As an example of the lessons learned from global supply chain disruptions, Nutrien invested in adding two new distribution facilities to its network where the company can ship potash from. One of these is in Hammond, IN. The other is in Randolph, MN. According to Reynolds, these two facilities offers Nutrien alternatives to distribute its products across the Midwest if problems should hamper other parts of its distribution network.

“It’s all in the spirit of serving our customers,” he says.

Using Technology

Moving forward, Reynolds believes Nutrien will continue to invest in new ways to improve its entire operations. One of these will be through increasing use of new technologies such as artificial intelligence (AI).

“Putting AI tools in the hands of skilled agronomists is one of the ways we see things going forward,” he says. “We have more than 4,000 crop consultants out there and making sure they have the latest technologies available to them to make the best recommendations to our customers is something we are definitely thinking about for 2026 and beyond.”

But besides helping customers, Reynolds believes new technologies such as AI could help Nutrien with its internal operations as well. For example, he says, consider safety.

“Ensuring the safety of our workers is a journey that never ends,” says Reynolds. “Many of our people work with large equipment in demanding environments. By using AI, we can quickly extract insights from years of safety data that would traditionally take months of manual review to analyze. AI allows us to identify patterns, assess risk, and act on safety recommendations in a fraction of the time – helping us put strategies in place sooner to reduce potential safety impacts for our employees.”

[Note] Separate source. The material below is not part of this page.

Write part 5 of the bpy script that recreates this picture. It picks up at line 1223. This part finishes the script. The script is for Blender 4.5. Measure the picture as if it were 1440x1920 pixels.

In addition to employing more technology across Nutrien, Reynolds says the company will continue to look at how to streamline its ag retail operations across North America.

“We have a capital improvement initiative focused on evaluating our retail network and identifying opportunities to consolidate older facilities into newer, safer, and more efficient locations,” he says.

He adds that Nutrien is also continuing to improve its digital portal, The HUB, which allows customers to more easily access and engage with Nutrients network of service offerings.

In the end, Reynolds thinks all these changes and innovations will make Nutrien the supplier of choice across our wholesale and retail channels.

“Our customers have a lot of choices who they do business with,” he says. “We want to be that trusted advisor of choice.”